03-10-2013 - Posted by Andre Piet

images19 To refute the charge of apostasy from Moses, James directs Paul to do something significant (Acts 21:20-26). Four men who had taken a vow had to make a sacrifice and shave their heads. That last part, as a sign that the period of the vow was terminated. James’ idea is that if Paul would pay the expenses of these men, he would publicly demonstrate that the accusation of Paul’s countrymen was not true. Paul silently follows James’ advice. Apparently under the motto: “to the Jews a Jew” (1 Cor.9:20). picture of the law What Paul does is disprove an accusation. But what he portrays by doing this is much more significant, though. It is typological. The vow which these men were under, is a depiction of the law under which the Jewish people lived. Long ago, at Mt. Sinai, Israel had unanimously responded: “all that the Lord has spoken we will do!” (Ex.19:8). But soon it became evident that they collapsed under the weight of this vow. shaving and sacrifice The completion of the vow of these four men is marked by a sacrifice and by shaving their head. In Numbers 6 are described the details. Both, the sacrifice, as well the shaving refer to the death and resurrection of Jesus Christ. The shaving speaks of Him who “as a lamb that is led to the slaughter, and as a sheep that before its shearers is dumb…” (Isa.53:7). And obviously, the sacrifice also speaks of it; of the slaying (the cross), but also how, thereafter, the sacrifice arose as a sweet savour (resurrection). Paul pays the expenses Paul constitutes the men, who were under a vow, free, i.e., the price is paid for them. Is not that a beautiful picture of the ministry of the apostle Paul? He preaches liberation to the people that were under the law (Gal.4:4,5)! four and five Paul joins the four men (Acts 21:26).

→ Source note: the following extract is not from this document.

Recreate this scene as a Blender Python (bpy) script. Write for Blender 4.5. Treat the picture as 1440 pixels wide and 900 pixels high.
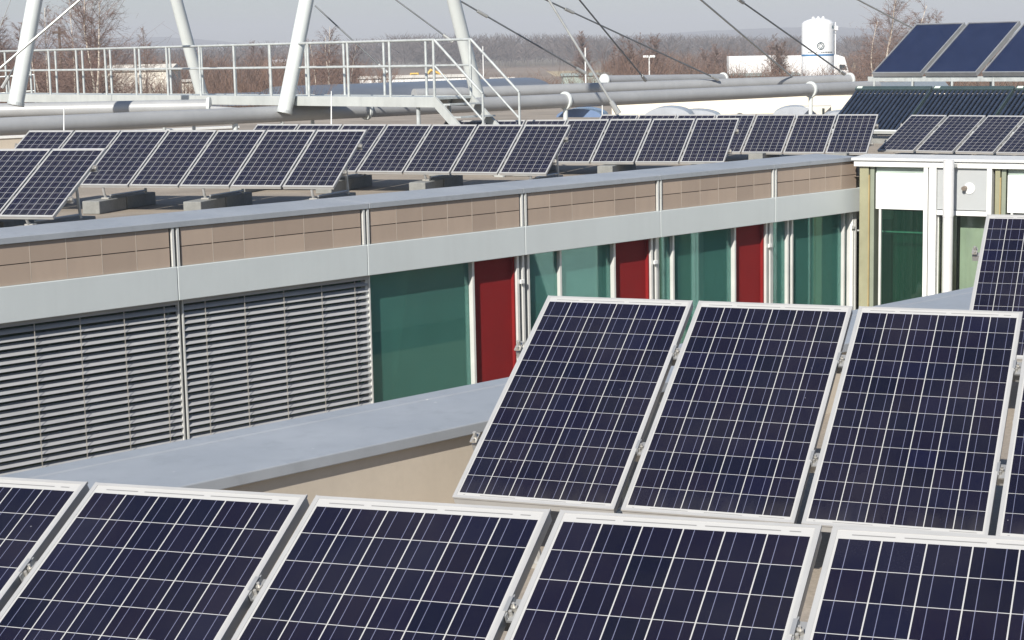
import bpy, math, random
from mathutils import Vector, Matrix
R_ = math.radians
random.seed(7)
for o in list(bpy.data.objects): bpy.data.objects.remove(o, do_unlink=True)
SC = bpy.context.scene
COL = SC.collection

# ------------------------------------------------------------------ camera
EYE = 6.0                                   # camera height over the ground
PITCH, ROLL, FPX = R_(8.38299741), R_(-1.18389852), 2591.986
FW = Vector((0, math.cos(PITCH), -math.sin(PITCH)))
UP0 = Vector((0, math.sin(PITCH), math.cos(PITCH)))
RT = math.cos(ROLL) * Vector((1, 0, 0)) + math.sin(ROLL) * UP0
UP = -math.sin(ROLL) * Vector((1, 0, 0)) + math.cos(ROLL) * UP0
cam_d = bpy.data.cameras.new('camera'); cam = bpy.data.objects.new('camera', cam_d); COL.objects.link(cam)
m = Matrix((RT, UP, -FW)).transposed().to_4x4(); m.translation = (0, 0, EYE)
cam.matrix_world = m
cam_d.sensor_width = 36; cam_d.lens = FPX / 1440 * 36
cam_d.clip_start = .1; cam_d.clip_end = 12000
SC.camera = cam

# ------------------------------------------------------------------ light
SUN_EL = R_(34)
SUN_H = Vector((-.40, -.917, 0)).normalized()          # horizontal direction towards the sun
w = bpy.data.worlds.new('World'); SC.world = w; w.use_nodes = True
nt = w.node_tree; bg = nt.nodes['Background']
sky = nt.nodes.new('ShaderNodeTexSky'); sky.sky_type = 'NISHITA'; sky.sun_disc = False
sky.sun_elevation = SUN_EL; sky.sun_rotation = math.atan2(SUN_H.x, SUN_H.y)
sky.air_density = 1.0; sky.dust_density = .7; sky.ozone_density = 4.0; sky.altitude = 100
nt.links.new(sky.outputs[0], bg.inputs[0]); bg.inputs[1].default_value = .075
sd = bpy.data.lights.new('sun', 'SUN'); so = bpy.data.objects.new('sun', sd); COL.objects.link(so)
sd.energy = 5.0; sd.angle = R_(.5); sd.color = (1, .94, .84)
dirn = SUN_H * math.cos(SUN_EL) + Vector((0, 0, math.sin(SUN_EL)))
so.rotation_euler = dirn.to_track_quat('Z', 'Y').to_euler(); so.location = (0, 0, 60)
SC.view_settings.view_transform = 'Standard'; SC.view_settings.look = 'None'
SC.view_settings.gamma = 1; SC.view_settings.exposure = .42
SC.render.engine = 'CYCLES'
SC.cycles.max_bounces = 8; SC.cycles.transparent_max_bounces = 12; SC.cycles.volume_bounces = 0
SC.cycles.caustics_reflective = False; SC.cycles.caustics_refractive = False

# ------------------------------------------------------------------ measuring helpers (photo pixel -> point in the place)
def ray(x, y): return FW + (x - 720) / FPX * RT - (y - 450) / FPX * UP
def at(x, y, d): return ray(x, y) * d + Vector((0, 0, EYE))           # point at depth d metres
def atz(x, y, z): q = ray(x, y); return q * (z / q.z) + Vector((0, 0, EYE))   # point z metres relative to eye height

# ------------------------------------------------------------------ mesh builder
class MB:
    def __init__(s): s.v = []; s.f = []
    def quad(s, *p):
        n = len(s.v); s.v += [Vector(q) for q in p]; s.f.append(tuple(range(n, n + len(p)))); return s
    def box(s, o, a, b, c):                     # corner and three edge vectors
        o, a, b, c = Vector(o), Vector(a), Vector(b), Vector(c)
        if a.cross(b).dot(c) < 0: a, b = b, a
        n = len(s.v)
        s.v += [o, o + a, o + a + b, o + b, o + c, o + a + c, o + a + b + c, o + b + c]
        for f in ((3, 2, 1, 0), (4, 5, 6, 7), (0, 1, 5, 4), (1, 2, 6, 5), (2, 3, 7, 6), (3, 0, 4, 7)): s.f.append(tuple(n + i for i in f))
        return s
    def cbox(s, x0, x1, y0, y1, z0, z1):
        return s.box((x0, y0, z0), (x1 - x0, 0, 0), (0, y1 - y0, 0), (0, 0, z1 - z0))
    def tube(s, p0, p1, r0, r1=None, n=10, caps=True):
        p0, p1 = Vector(p0), Vector(p1); r1 = r0 if r1 is None else r1
        d = (p1 - p0).normalized(); a = d.orthogonal().normalized(); b = d.cross(a)
        k = len(s.v)
        for p, r in ((p0, r0), (p1, r1)):
            for i in range(n):
                t = 2 * math.pi * i / n; s.v.append(p + a * (r * math.cos(t)) + b * (r * math.sin(t)))
        for i in range(n):
            j = (i + 1) % n; s.f.append((k + i, k + j, k + n + j, k + n + i))
        if caps: s.f.append(tuple(k + i for i in reversed(range(n)))); s.f.append(tuple(k + n + i for i in range(n)))
        return s
    def path(s, pts, rs, n=5):                  # smooth joined tube
        k = len(s.v); pts = [Vector(p) for p in pts]
        a = None
        for i, p in enumerate(pts):
            d = (pts[min(i + 1, len(pts) - 1)] - pts[max(i - 1, 0)]).normalized()
            a = d.orthogonal().normalized() if a is None else (a - d * a.dot(d)).normalized()
            b = d.cross(a)
            for j in range(n):
                t = 2 * math.pi * j / n; s.v.append(p + a * (rs[i] * math.cos(t)) + b * (rs[i] * math.sin(t)))
        for i in range(len(pts) - 1):
            for j in range(n):
                q = (j + 1) % n; s.f.append((k + i * n + j, k + i * n + q, k + (i + 1) * n + q, k + (i + 1) * n + j))
        s.f.append(tuple(k + i for i in reversed(range(n)))); s.f.append(tuple(k + (len(pts) - 1) * n + i for i in range(n)))
        return s
    def lathe(s, c, prof, n=32):                # vertical axis
        k = len(s.v); c = Vector(c)
        for r, z in prof:
            for j in range(n):
                t = 2 * math.pi * j / n; s.v.append(c + Vector((r * math.cos(t), r * math.sin(t), z)))
        for i in range(len(prof) - 1):
            for j in range(n):
                q = (j + 1) % n; s.f.append((k + i * n + j, k + i * n + q, k + (i + 1) * n + q, k + (i + 1) * n + j))
        s.f.append(tuple(k + i for i in reversed(range(n)))); s.f.append(tuple(k + (len(prof) - 1) * n + i for i in range(n)))
        return s
    def extrude(s, poly, vec):                  # planar polygon swept along vec
        vec = Vector(vec); poly = [Vector(p) for p in poly]; n = len(poly); k = len(s.v)
        nm = sum(((poly[i] - poly[0]).cross(poly[(i + 1) % n] - poly[0]) for i in range(n)), Vector())
        if nm.dot(vec) > 0: poly.reverse()
        s.v += poly + [p + vec for p in poly]
        s.f.append(tuple(range(k, k + n))); s.f.append(tuple(k + n + i for i in reversed(range(n))))
        for i in range(n):
            j = (i + 1) % n; s.f.append((k + j, k + i, k + n + i, k + n + j))
        return s
    def ribbon(s, p0, p1, w0, w1):              # a twig: thin tapering blade
        p0, p1 = Vector(p0), Vector(p1); d = p1 - p0
        a = d.cross(Vector((random.gauss(0, 1), random.gauss(0, 1), random.gauss(0, 1))))
        if a.length < 1e-6: a = d.orthogonal()
        a.normalize(); n = len(s.v)
        s.v += [p0 - a * w0 / 2, p0 + a * w0 / 2, p1 + a * w1 / 2, p1 - a * w1 / 2]; s.f.append((n, n + 1, n + 2, n + 3))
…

Paul is the fifth man, the number that stands for grace. Five is also the Hebrew letter ‘hé’ which means ‘window’; even as the number four is pictured by the letter ‘daleth’ which means ‘door’. The four and the door symbolize the period of the law. Did that period not begin at a door, whose posts were to be covered with blood? But here again, it is true: when God closes a door, He opens a window. The law was given through Moses (the four), but the grace (the five) and the truth is through Jesus Christ (John 1:17). Paul’s public act in Jerusalem is much more than a invalidation of an accusation. It illustrates the grace and the liberation which he preached.